Jullie gebruiken dus voornamelijk groenten in jullie vleesvervangers. Daarin ligt vast een kans om minder courante producten te verwaarden?
"De productlijn is inderdaad erg geschikt om restproducten te verwerken. Als we bijvoorbeeld de roosjes van broccoli afhalen om te verkopen als gesneden groenten, verwerken we de stronken in onze broccoliburger. Die verwerken we tot een deeg en dat gebruiken we als basis voor de burger."
De markt voor plantaardige alternatieven wordt gedomineerd door bedrijven met enorme marketingbudgetten. Hoe lukt het jullie daar tegenop te boksen?
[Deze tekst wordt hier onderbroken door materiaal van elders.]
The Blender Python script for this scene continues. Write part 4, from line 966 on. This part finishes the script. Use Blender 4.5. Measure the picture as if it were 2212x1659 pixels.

"Wij moeten het niet hebben van enorme reclamecampagnes. In plaats daarvan werken wij intensief samen met onze partners zoals Van der Valk. Als zij vragen om een grotere schnitzel, dan maken wij die. Om die feedback naar ons toe te halen, organiseren we allerlei evenementen waarop iedereen samenkomt, zoals proefsessies en diners. We laten aan elke tafel een medewerker aanschuiven. Zo horen we precies wat de wensen van onze klanten zijn."